__PROBLEM DESCRIPTION__. Reproduce all of the data below without alteration; exclude every picture.

__Scene modeling code data__.
"""

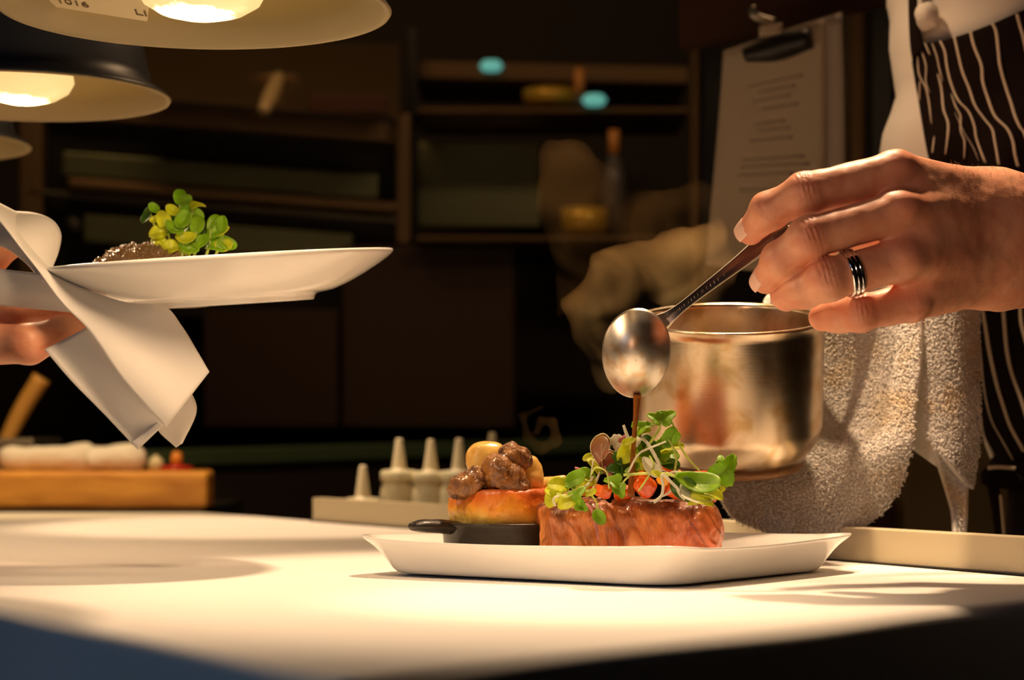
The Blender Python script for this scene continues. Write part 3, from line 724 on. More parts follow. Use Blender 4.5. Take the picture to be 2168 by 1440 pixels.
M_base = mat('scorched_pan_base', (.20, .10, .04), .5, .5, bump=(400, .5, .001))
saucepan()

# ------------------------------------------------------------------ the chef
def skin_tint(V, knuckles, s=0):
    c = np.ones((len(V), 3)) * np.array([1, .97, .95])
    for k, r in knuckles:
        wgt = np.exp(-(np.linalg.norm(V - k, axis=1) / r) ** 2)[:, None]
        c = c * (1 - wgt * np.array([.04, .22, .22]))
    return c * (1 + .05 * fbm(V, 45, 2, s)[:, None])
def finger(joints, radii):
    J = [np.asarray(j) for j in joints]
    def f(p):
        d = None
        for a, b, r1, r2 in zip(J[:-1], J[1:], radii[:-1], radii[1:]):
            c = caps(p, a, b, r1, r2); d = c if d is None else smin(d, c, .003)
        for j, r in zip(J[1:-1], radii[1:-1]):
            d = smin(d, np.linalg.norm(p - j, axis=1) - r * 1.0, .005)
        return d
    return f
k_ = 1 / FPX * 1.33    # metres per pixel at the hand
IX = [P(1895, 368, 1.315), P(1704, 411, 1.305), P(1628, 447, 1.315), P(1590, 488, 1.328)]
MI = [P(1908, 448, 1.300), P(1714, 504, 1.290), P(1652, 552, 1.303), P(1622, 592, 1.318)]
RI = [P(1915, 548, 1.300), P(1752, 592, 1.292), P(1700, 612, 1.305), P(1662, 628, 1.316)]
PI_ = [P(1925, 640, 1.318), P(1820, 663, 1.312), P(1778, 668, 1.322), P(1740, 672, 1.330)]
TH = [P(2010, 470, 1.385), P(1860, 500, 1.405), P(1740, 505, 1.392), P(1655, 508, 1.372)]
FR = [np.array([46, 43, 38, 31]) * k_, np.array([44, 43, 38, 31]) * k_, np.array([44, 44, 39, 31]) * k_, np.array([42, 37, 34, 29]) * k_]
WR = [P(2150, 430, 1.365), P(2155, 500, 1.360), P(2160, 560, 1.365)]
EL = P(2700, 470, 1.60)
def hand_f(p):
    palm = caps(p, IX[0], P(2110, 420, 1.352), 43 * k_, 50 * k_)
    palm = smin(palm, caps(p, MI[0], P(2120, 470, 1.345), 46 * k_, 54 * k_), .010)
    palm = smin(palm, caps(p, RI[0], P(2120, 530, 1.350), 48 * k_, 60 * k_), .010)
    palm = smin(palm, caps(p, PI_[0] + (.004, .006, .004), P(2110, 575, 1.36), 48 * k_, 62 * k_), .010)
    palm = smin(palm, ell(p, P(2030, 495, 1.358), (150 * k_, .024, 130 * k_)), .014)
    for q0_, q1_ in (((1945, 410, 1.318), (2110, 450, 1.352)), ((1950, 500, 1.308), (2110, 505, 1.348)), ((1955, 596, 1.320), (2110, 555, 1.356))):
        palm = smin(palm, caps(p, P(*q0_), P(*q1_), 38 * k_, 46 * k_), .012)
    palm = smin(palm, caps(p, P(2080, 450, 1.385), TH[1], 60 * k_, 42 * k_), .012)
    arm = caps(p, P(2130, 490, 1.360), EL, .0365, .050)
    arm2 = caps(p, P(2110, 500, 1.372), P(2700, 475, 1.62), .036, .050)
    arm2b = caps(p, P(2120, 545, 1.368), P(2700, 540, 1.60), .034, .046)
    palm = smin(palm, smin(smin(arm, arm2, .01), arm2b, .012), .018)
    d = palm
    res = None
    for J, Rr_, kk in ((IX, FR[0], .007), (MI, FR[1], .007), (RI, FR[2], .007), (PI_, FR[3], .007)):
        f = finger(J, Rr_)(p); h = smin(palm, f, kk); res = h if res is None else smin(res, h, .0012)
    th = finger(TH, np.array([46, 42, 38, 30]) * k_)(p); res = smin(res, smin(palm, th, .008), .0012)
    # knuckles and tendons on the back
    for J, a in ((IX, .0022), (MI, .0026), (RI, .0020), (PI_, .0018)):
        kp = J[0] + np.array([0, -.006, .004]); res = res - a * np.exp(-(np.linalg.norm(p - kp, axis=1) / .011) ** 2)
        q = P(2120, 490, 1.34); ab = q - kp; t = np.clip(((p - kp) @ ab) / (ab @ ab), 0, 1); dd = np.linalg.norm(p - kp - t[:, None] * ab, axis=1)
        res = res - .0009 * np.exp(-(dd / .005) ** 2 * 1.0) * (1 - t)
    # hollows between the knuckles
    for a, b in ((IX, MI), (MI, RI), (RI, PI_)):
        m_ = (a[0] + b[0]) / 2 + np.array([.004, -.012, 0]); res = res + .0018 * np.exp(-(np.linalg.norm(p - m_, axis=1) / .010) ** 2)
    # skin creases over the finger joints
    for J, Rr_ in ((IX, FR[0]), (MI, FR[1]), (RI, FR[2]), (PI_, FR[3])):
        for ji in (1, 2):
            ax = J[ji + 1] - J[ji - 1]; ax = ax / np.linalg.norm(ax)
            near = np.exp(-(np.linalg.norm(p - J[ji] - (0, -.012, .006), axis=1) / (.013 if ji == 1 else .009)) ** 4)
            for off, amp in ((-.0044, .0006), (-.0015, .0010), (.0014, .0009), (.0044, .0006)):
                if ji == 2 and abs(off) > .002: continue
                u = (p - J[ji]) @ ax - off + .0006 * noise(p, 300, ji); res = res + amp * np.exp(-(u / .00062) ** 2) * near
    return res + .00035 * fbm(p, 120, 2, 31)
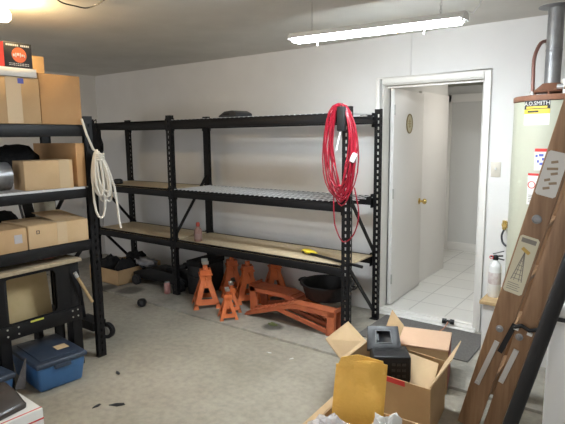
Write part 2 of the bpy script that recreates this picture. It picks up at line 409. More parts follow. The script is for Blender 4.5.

"""

__THE COMPLETED TASK__.
The Blender Python script for this scene continues. Write part 3, from line 724 on. More parts follow. Use Blender 4.5. Take the picture to be 2168 by 1440 pixels.
M_base = mat('scorched_pan_base', (.20, .10, .04), .5, .5, bump=(400, .5, .001))
saucepan()

# ------------------------------------------------------------------ the chef
def skin_tint(V, knuckles, s=0):
    c = np.ones((len(V), 3)) * np.array([1, .97, .95])
    for k, r in knuckles:
        wgt = np.exp(-(np.linalg.norm(V - k, axis=1) / r) ** 2)[:, None]
        c = c * (1 - wgt * np.array([.04, .22, .22]))
    return c * (1 + .05 * fbm(V, 45, 2, s)[:, None])
def finger(joints, radii):
    J = [np.asarray(j) for j in joints]
    def f(p):
        d = None
        for a, b, r1, r2 in zip(J[:-1], J[1:], radii[:-1], radii[1:]):
            c = caps(p, a, b, r1, r2); d = c if d is None else smin(d, c, .003)
        for j, r in zip(J[1:-1], radii[1:-1]):
            d = smin(d, np.linalg.norm(p - j, axis=1) - r * 1.0, .005)
        return d
    return f
k_ = 1 / FPX * 1.33    # metres per pixel at the hand
IX = [P(1895, 368, 1.315), P(1704, 411, 1.305), P(1628, 447, 1.315), P(1590, 488, 1.328)]
MI = [P(1908, 448, 1.300), P(1714, 504, 1.290), P(1652, 552, 1.303), P(1622, 592, 1.318)]
RI = [P(1915, 548, 1.300), P(1752, 592, 1.292), P(1700, 612, 1.305), P(1662, 628, 1.316)]
PI_ = [P(1925, 640, 1.318), P(1820, 663, 1.312), P(1778, 668, 1.322), P(1740, 672, 1.330)]
TH = [P(2010, 470, 1.385), P(1860, 500, 1.405), P(1740, 505, 1.392), P(1655, 508, 1.372)]
FR = [np.array([46, 43, 38, 31]) * k_, np.array([44, 43, 38, 31]) * k_, np.array([44, 44, 39, 31]) * k_, np.array([42, 37, 34, 29]) * k_]
WR = [P(2150, 430, 1.365), P(2155, 500, 1.360), P(2160, 560, 1.365)]
EL = P(2700, 470, 1.60)
def hand_f(p):
    palm = caps(p, IX[0], P(2110, 420, 1.352), 43 * k_, 50 * k_)
    palm = smin(palm, caps(p, MI[0], P(2120, 470, 1.345), 46 * k_, 54 * k_), .010)
    palm = smin(palm, caps(p, RI[0], P(2120, 530, 1.350), 48 * k_, 60 * k_), .010)
    palm = smin(palm, caps(p, PI_[0] + (.004, .006, .004), P(2110, 575, 1.36), 48 * k_, 62 * k_), .010)
    palm = smin(palm, ell(p, P(2030, 495, 1.358), (150 * k_, .024, 130 * k_)), .014)
    for q0_, q1_ in (((1945, 410, 1.318), (2110, 450, 1.352)), ((1950, 500, 1.308), (2110, 505, 1.348)), ((1955, 596, 1.320), (2110, 555, 1.356))):
        palm = smin(palm, caps(p, P(*q0_), P(*q1_), 38 * k_, 46 * k_), .012)
    palm = smin(palm, caps(p, P(2080, 450, 1.385), TH[1], 60 * k_, 42 * k_), .012)
    arm = caps(p, P(2130, 490, 1.360), EL, .0365, .050)
    arm2 = caps(p, P(2110, 500, 1.372), P(2700, 475, 1.62), .036, .050)
    arm2b = caps(p, P(2120, 545, 1.368), P(2700, 540, 1.60), .034, .046)
    palm = smin(palm, smin(smin(arm, arm2, .01), arm2b, .012), .018)
    d = palm
    res = None
    for J, Rr_, kk in ((IX, FR[0], .007), (MI, FR[1], .007), (RI, FR[2], .007), (PI_, FR[3], .007)):
        f = finger(J, Rr_)(p); h = smin(palm, f, kk); res = h if res is None else smin(res, h, .0012)
    th = finger(TH, np.array([46, 42, 38, 30]) * k_)(p); res = smin(res, smin(palm, th, .008), .0012)
    # knuckles and tendons on the back
    for J, a in ((IX, .0022), (MI, .0026), (RI, .0020), (PI_, .0018)):
        kp = J[0] + np.array([0, -.006, .004]); res = res - a * np.exp(-(np.linalg.norm(p - kp, axis=1) / .011) ** 2)
        q = P(2120, 490, 1.34); ab = q - kp; t = np.clip(((p - kp) @ ab) / (ab @ ab), 0, 1); dd = np.linalg.norm(p - kp - t[:, None] * ab, axis=1)
        res = res - .0009 * np.exp(-(dd / .005) ** 2 * 1.0) * (1 - t)
    # hollows between the knuckles
    for a, b in ((IX, MI), (MI, RI), (RI, PI_)):
        m_ = (a[0] + b[0]) / 2 + np.array([.004, -.012, 0]); res = res + .0018 * np.exp(-(np.linalg.norm(p - m_, axis=1) / .010) ** 2)
    # skin creases over the finger joints
    for J, Rr_ in ((IX, FR[0]), (MI, FR[1]), (RI, FR[2]), (PI_, FR[3])):
        for ji in (1, 2):
            ax = J[ji + 1] - J[ji - 1]; ax = ax / np.linalg.norm(ax)
            near = np.exp(-(np.linalg.norm(p - J[ji] - (0, -.012, .006), axis=1) / (.013 if ji == 1 else .009)) ** 4)
            for off, amp in ((-.0044, .0006), (-.0015, .0010), (.0014, .0009), (.0044, .0006)):
                if ji == 2 and abs(off) > .002: continue
                u = (p - J[ji]) @ ax - off + .0006 * noise(p, 300, ji); res = res + amp * np.exp(-(u / .00062) ** 2) * near
    return res + .00035 * fbm(p, 120, 2, 31)
Write part 2 of the bpy script that recreates this picture. It picks up at line 409. More parts follow. The script is for Blender 4.5.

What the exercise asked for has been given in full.